Short problem => Every line below should be repeated exactly.

^^^^

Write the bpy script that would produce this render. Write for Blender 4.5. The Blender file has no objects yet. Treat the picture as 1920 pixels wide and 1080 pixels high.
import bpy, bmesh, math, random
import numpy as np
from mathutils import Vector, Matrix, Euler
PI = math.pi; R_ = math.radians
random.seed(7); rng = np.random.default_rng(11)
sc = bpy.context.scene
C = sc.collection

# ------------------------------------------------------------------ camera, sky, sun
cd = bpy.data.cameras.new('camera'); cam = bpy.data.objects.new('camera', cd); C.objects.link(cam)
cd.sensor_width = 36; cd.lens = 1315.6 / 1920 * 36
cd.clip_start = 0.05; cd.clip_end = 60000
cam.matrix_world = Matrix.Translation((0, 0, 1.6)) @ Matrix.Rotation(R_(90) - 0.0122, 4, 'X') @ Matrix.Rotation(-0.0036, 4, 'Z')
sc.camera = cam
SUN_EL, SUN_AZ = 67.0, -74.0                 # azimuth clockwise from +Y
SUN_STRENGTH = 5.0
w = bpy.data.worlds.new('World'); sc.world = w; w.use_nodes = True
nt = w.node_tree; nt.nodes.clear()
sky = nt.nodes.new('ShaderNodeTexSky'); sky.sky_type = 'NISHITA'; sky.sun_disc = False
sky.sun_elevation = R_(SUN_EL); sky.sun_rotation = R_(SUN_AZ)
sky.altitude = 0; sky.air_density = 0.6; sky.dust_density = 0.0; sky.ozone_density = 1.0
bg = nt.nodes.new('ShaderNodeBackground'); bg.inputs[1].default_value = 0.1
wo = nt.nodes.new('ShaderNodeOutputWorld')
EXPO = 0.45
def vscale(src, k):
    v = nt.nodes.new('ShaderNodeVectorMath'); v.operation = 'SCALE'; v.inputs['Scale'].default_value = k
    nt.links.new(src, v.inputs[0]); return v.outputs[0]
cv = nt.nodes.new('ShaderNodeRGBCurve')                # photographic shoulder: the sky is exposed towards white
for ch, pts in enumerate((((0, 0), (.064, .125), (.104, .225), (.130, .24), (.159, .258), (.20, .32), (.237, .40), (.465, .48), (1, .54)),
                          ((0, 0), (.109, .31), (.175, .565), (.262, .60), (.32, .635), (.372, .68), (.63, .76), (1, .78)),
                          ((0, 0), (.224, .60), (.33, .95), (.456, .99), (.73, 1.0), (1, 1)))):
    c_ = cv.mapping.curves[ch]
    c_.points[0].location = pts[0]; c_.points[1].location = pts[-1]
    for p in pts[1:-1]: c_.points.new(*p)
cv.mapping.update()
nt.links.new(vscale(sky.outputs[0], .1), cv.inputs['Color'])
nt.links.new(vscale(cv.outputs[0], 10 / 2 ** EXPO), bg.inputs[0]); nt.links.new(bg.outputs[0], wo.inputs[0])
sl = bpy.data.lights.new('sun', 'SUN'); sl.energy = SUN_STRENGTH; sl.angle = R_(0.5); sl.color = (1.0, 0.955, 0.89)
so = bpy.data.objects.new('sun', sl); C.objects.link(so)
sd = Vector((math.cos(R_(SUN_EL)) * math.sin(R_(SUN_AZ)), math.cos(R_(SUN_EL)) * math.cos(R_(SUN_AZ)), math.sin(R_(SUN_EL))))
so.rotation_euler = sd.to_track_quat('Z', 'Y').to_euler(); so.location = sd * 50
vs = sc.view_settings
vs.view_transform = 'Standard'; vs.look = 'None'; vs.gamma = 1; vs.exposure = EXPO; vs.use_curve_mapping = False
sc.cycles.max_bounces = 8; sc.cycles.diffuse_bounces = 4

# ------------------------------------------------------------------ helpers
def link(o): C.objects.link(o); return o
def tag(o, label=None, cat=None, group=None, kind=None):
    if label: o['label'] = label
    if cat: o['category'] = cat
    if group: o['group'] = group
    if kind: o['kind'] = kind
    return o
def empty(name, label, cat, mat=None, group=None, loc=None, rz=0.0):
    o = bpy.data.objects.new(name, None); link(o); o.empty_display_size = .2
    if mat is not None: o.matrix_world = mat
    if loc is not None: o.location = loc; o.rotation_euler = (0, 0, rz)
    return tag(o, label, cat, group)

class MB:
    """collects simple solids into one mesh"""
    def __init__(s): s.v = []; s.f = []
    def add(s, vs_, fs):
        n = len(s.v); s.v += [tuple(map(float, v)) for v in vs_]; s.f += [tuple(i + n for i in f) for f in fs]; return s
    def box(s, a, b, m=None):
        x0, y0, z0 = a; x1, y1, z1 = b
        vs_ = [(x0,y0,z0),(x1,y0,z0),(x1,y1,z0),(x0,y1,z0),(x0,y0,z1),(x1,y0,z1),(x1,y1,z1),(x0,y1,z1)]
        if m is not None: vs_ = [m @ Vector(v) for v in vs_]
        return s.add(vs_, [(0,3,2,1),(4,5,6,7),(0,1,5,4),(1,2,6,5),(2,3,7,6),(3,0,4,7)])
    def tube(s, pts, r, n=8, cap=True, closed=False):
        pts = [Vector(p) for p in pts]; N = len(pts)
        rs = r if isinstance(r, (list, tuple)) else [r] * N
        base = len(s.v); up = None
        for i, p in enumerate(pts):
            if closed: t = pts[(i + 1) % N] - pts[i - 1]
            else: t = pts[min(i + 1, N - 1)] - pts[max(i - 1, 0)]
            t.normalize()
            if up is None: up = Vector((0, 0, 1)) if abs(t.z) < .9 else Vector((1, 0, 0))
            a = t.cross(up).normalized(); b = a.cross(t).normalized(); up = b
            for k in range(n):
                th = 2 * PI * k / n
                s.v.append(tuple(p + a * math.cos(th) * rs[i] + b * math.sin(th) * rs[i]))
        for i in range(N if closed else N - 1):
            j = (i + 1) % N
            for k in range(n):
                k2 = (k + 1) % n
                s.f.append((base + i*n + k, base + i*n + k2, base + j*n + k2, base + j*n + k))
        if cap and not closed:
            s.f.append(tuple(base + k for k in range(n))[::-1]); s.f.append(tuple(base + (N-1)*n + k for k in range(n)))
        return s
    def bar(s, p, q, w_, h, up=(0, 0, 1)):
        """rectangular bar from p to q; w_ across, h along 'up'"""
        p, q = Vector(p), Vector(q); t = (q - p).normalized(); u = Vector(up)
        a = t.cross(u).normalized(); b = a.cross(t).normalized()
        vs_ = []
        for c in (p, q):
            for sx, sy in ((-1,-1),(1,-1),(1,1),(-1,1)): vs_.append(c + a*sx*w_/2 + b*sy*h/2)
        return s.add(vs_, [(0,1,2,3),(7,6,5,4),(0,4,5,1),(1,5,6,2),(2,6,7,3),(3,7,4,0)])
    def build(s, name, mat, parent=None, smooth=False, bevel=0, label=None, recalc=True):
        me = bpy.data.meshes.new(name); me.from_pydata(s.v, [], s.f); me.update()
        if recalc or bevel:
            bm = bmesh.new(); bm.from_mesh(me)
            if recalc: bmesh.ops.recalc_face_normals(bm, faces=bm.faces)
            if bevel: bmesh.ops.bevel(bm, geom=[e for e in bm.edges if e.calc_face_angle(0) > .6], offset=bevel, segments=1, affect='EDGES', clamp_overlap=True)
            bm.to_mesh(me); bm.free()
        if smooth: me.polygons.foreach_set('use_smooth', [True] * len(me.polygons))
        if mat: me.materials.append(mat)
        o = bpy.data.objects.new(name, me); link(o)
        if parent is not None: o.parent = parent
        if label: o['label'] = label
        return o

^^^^

Task answer =>
Write the bpy script that would produce this render. Write for Blender 4.5. The Blender file has no objects yet. Treat the picture as 1920 pixels wide and 1080 pixels high.
import bpy, bmesh, math, random
import numpy as np
from mathutils import Vector, Matrix, Euler
PI = math.pi; R_ = math.radians
random.seed(7); rng = np.random.default_rng(11)
sc = bpy.context.scene
C = sc.collection

# ------------------------------------------------------------------ camera, sky, sun
cd = bpy.data.cameras.new('camera'); cam = bpy.data.objects.new('camera', cd); C.objects.link(cam)
cd.sensor_width = 36; cd.lens = 1315.6 / 1920 * 36
cd.clip_start = 0.05; cd.clip_end = 60000
cam.matrix_world = Matrix.Translation((0, 0, 1.6)) @ Matrix.Rotation(R_(90) - 0.0122, 4, 'X') @ Matrix.Rotation(-0.0036, 4, 'Z')
sc.camera = cam
SUN_EL, SUN_AZ = 67.0, -74.0                 # azimuth clockwise from +Y
SUN_STRENGTH = 5.0
w = bpy.data.worlds.new('World'); sc.world = w; w.use_nodes = True
nt = w.node_tree; nt.nodes.clear()
sky = nt.nodes.new('ShaderNodeTexSky'); sky.sky_type = 'NISHITA'; sky.sun_disc = False
sky.sun_elevation = R_(SUN_EL); sky.sun_rotation = R_(SUN_AZ)
sky.altitude = 0; sky.air_density = 0.6; sky.dust_density = 0.0; sky.ozone_density = 1.0
bg = nt.nodes.new('ShaderNodeBackground'); bg.inputs[1].default_value = 0.1
wo = nt.nodes.new('ShaderNodeOutputWorld')
EXPO = 0.45
def vscale(src, k):
    v = nt.nodes.new('ShaderNodeVectorMath'); v.operation = 'SCALE'; v.inputs['Scale'].default_value = k
    nt.links.new(src, v.inputs[0]); return v.outputs[0]
cv = nt.nodes.new('ShaderNodeRGBCurve')                # photographic shoulder: the sky is exposed towards white
for ch, pts in enumerate((((0, 0), (.064, .125), (.104, .225), (.130, .24), (.159, .258), (.20, .32), (.237, .40), (.465, .48), (1, .54)),
                          ((0, 0), (.109, .31), (.175, .565), (.262, .60), (.32, .635), (.372, .68), (.63, .76), (1, .78)),
                          ((0, 0), (.224, .60), (.33, .95), (.456, .99), (.73, 1.0), (1, 1)))):
    c_ = cv.mapping.curves[ch]
    c_.points[0].location = pts[0]; c_.points[1].location = pts[-1]
    for p in pts[1:-1]: c_.points.new(*p)
cv.mapping.update()
nt.links.new(vscale(sky.outputs[0], .1), cv.inputs['Color'])
nt.links.new(vscale(cv.outputs[0], 10 / 2 ** EXPO), bg.inputs[0]); nt.links.new(bg.outputs[0], wo.inputs[0])
sl = bpy.data.lights.new('sun', 'SUN'); sl.energy = SUN_STRENGTH; sl.angle = R_(0.5); sl.color = (1.0, 0.955, 0.89)
so = bpy.data.objects.new('sun', sl); C.objects.link(so)
sd = Vector((math.cos(R_(SUN_EL)) * math.sin(R_(SUN_AZ)), math.cos(R_(SUN_EL)) * math.cos(R_(SUN_AZ)), math.sin(R_(SUN_EL))))
so.rotation_euler = sd.to_track_quat('Z', 'Y').to_euler(); so.location = sd * 50
vs = sc.view_settings
vs.view_transform = 'Standard'; vs.look = 'None'; vs.gamma = 1; vs.exposure = EXPO; vs.use_curve_mapping = False
sc.cycles.max_bounces = 8; sc.cycles.diffuse_bounces = 4

# ------------------------------------------------------------------ helpers
def link(o): C.objects.link(o); return o
def tag(o, label=None, cat=None, group=None, kind=None):
    if label: o['label'] = label
    if cat: o['category'] = cat
    if group: o['group'] = group
    if kind: o['kind'] = kind
    return o
def empty(name, label, cat, mat=None, group=None, loc=None, rz=0.0):
    o = bpy.data.objects.new(name, None); link(o); o.empty_display_size = .2
    if mat is not None: o.matrix_world = mat
    if loc is not None: o.location = loc; o.rotation_euler = (0, 0, rz)
    return tag(o, label, cat, group)

class MB:
    """collects simple solids into one mesh"""
    def __init__(s): s.v = []; s.f = []
    def add(s, vs_, fs):
        n = len(s.v); s.v += [tuple(map(float, v)) for v in vs_]; s.f += [tuple(i + n for i in f) for f in fs]; return s
    def box(s, a, b, m=None):
        x0, y0, z0 = a; x1, y1, z1 = b
        vs_ = [(x0,y0,z0),(x1,y0,z0),(x1,y1,z0),(x0,y1,z0),(x0,y0,z1),(x1,y0,z1),(x1,y1,z1),(x0,y1,z1)]
        if m is not None: vs_ = [m @ Vector(v) for v in vs_]
        return s.add(vs_, [(0,3,2,1),(4,5,6,7),(0,1,5,4),(1,2,6,5),(2,3,7,6),(3,0,4,7)])
    def tube(s, pts, r, n=8, cap=True, closed=False):
        pts = [Vector(p) for p in pts]; N = len(pts)
        rs = r if isinstance(r, (list, tuple)) else [r] * N
        base = len(s.v); up = None
        for i, p in enumerate(pts):
            if closed: t = pts[(i + 1) % N] - pts[i - 1]
            else: t = pts[min(i + 1, N - 1)] - pts[max(i - 1, 0)]
            t.normalize()
            if up is None: up = Vector((0, 0, 1)) if abs(t.z) < .9 else Vector((1, 0, 0))
            a = t.cross(up).normalized(); b = a.cross(t).normalized(); up = b
            for k in range(n):
                th = 2 * PI * k / n
                s.v.append(tuple(p + a * math.cos(th) * rs[i] + b * math.sin(th) * rs[i]))
        for i in range(N if closed else N - 1):
            j = (i + 1) % N
            for k in range(n):
                k2 = (k + 1) % n
                s.f.append((base + i*n + k, base + i*n + k2, base + j*n + k2, base + j*n + k))
        if cap and not closed:
            s.f.append(tuple(base + k for k in range(n))[::-1]); s.f.append(tuple(base + (N-1)*n + k for k in range(n)))
        return s
    def bar(s, p, q, w_, h, up=(0, 0, 1)):
        """rectangular bar from p to q; w_ across, h along 'up'"""
        p, q = Vector(p), Vector(q); t = (q - p).normalized(); u = Vector(up)
        a = t.cross(u).normalized(); b = a.cross(t).normalized()
        vs_ = []
        for c in (p, q):
            for sx, sy in ((-1,-1),(1,-1),(1,1),(-1,1)): vs_.append(c + a*sx*w_/2 + b*sy*h/2)
        return s.add(vs_, [(0,1,2,3),(7,6,5,4),(0,4,5,1),(1,5,6,2),(2,6,7,3),(3,7,4,0)])
    def build(s, name, mat, parent=None, smooth=False, bevel=0, label=None, recalc=True):
        me = bpy.data.meshes.new(name); me.from_pydata(s.v, [], s.f); me.update()
        if recalc or bevel:
            bm = bmesh.new(); bm.from_mesh(me)
            if recalc: bmesh.ops.recalc_face_normals(bm, faces=bm.faces)
            if bevel: bmesh.ops.bevel(bm, geom=[e for e in bm.edges if e.calc_face_angle(0) > .6], offset=bevel, segments=1, affect='EDGES', clamp_overlap=True)
            bm.to_mesh(me); bm.free()
        if smooth: me.polygons.foreach_set('use_smooth', [True] * len(me.polygons))
        if mat: me.materials.append(mat)
        o = bpy.data.objects.new(name, me); link(o)
        if parent is not None: o.parent = parent
        if label: o['label'] = label
        return o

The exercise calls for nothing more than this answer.